Prosecutors Carl Stahl and Jeremy Snow, of the 14th Judicial District Attorney’s Office, allege Hankins killed his wife June 3, 2007, inside their Breeze Street apartment in Craig, dismembered her body, and then buried her remains near his mining claim 23 miles north of Craig, near the Wyoming border.

He also is suspected of stealing and forging several checks, including one belonging to his late wife.

Hankins, represented by public defenders Trevor McFee and Sheryl Uhlmann, has pleaded not guilty to the charges. He has been in custody at Moffat County Jail since his arrest in August 2007.

The judge’s rulings late Wednesday came after a seven-day motions hearing in Moffat County District Court to decide more than 40 motions before Hankins’ Dec. 1 trial.

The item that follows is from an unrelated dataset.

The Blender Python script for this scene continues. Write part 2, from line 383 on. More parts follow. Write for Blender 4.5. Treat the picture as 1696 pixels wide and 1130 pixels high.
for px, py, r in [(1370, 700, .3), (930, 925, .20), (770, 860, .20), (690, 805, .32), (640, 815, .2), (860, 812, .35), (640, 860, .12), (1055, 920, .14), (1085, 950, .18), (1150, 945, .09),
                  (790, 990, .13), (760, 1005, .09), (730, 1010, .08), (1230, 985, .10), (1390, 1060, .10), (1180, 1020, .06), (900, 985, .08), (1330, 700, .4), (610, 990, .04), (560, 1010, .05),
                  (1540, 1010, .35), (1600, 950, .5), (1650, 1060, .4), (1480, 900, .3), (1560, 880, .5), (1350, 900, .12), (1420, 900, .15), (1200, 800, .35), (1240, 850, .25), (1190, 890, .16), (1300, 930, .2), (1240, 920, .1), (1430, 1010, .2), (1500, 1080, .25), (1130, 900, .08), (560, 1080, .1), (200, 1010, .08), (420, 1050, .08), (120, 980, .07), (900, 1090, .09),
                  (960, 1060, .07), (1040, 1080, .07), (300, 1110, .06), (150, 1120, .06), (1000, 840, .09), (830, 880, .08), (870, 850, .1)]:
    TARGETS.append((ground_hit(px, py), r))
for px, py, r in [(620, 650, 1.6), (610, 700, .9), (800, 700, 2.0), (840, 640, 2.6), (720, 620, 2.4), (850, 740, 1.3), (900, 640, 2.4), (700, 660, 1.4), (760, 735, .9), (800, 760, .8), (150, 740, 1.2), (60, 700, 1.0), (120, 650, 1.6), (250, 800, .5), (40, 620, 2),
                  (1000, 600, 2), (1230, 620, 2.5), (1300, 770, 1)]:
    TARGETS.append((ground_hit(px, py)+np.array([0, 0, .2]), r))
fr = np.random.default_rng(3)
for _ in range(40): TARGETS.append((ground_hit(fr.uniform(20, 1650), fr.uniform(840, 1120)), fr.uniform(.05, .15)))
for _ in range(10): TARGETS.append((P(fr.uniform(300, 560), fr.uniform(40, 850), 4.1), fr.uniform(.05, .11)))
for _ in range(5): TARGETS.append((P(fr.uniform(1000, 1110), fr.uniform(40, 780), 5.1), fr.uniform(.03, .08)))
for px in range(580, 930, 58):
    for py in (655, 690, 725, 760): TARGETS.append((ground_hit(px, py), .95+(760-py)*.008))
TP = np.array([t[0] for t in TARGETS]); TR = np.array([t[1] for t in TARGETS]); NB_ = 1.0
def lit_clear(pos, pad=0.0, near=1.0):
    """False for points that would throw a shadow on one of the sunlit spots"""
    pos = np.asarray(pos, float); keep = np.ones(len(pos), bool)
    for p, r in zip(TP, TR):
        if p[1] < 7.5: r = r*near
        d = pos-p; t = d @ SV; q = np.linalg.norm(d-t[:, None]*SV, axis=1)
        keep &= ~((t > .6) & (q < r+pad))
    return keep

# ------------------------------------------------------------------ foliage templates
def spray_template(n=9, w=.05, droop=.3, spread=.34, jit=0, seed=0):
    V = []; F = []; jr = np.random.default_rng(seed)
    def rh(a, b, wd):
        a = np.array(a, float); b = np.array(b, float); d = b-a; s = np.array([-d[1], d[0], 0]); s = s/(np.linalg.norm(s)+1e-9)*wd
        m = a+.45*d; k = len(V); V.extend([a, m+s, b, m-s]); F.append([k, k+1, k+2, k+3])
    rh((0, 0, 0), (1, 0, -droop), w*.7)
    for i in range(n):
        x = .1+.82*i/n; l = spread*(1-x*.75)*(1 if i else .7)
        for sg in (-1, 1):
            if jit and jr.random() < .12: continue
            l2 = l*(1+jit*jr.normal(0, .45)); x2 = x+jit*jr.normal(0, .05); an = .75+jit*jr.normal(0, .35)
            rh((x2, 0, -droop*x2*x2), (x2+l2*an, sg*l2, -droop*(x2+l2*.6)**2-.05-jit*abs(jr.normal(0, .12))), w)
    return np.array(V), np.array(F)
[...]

The court heard testimony from 12 witnesses throughout the proceedings, and hours of audio and video recordings of Hankins speaking with local investigators.

O’Hara addressed the majority of motions in court Wednesday.

One of the motions he granted was a defense request to sever charges and divide the Hankins case into two separate trials.

The judge agreed to try Hankins on the murder and abuse of corpse charges in December, and the remaining check and forgery charges at a later date.

Stahl and Snow didn’t oppose severing the trials, but asked the court to include the Cynthia Hankins check theft charge into the murder case. O’Hara denied the request, keeping the theft and forgery charges rolled into the same case.

Most notable of O’Hara’s rulings in open court Wednesday were granting defense motions to suppress key statements, and change trial venues from Craig to Steamboat Springs.

The court found that a Miranda violation occurred Aug. 24, 2007, before the first of three confessions Hankins gave investigators that day.

“The court finds,” O’Hara wrote in his ruling, “that all statements made after the Miranda violation are suppressed as there was insufficient attenuation between the violation and subsequent waivers.”

Based on that ruling, the judge retested probable cause on two search warrants, one of which resulted in the recovery of Cynthia Hankins’ body and other evidentiary items from a gravesite near Hankins’ mining claim.

Addressing a defense request to suppress evidence, O’Hara ruled that Hankins had “no expectation of privacy” on the burial mound site or the Breeze Street apartment, which he had moved out of. The judge also ruled that evidence seized, such as clothing and items that allegedly had blood spatter or trace evidence on them, be admissible.

The court deferred ruling until trial on two other motions – a challenge of statements made by Cynthia Hankins as heresay, and statements made by Hankins that were sexual in nature in reference to his wife.

O’Hara granted a motion for a jury questionnaire, a document designed to save time in jury selection. Attorney requests to include questions are to be filed by Oct. 30, the judge ruled, and will be evaluated by the court.

A copy of the questionnaire includes questions gauging what potential jurors have read and heard about the murder case, their feelings about the reliability of news reports and whether they have formed an opinion as to Hankins’ guilt or innocence of charges.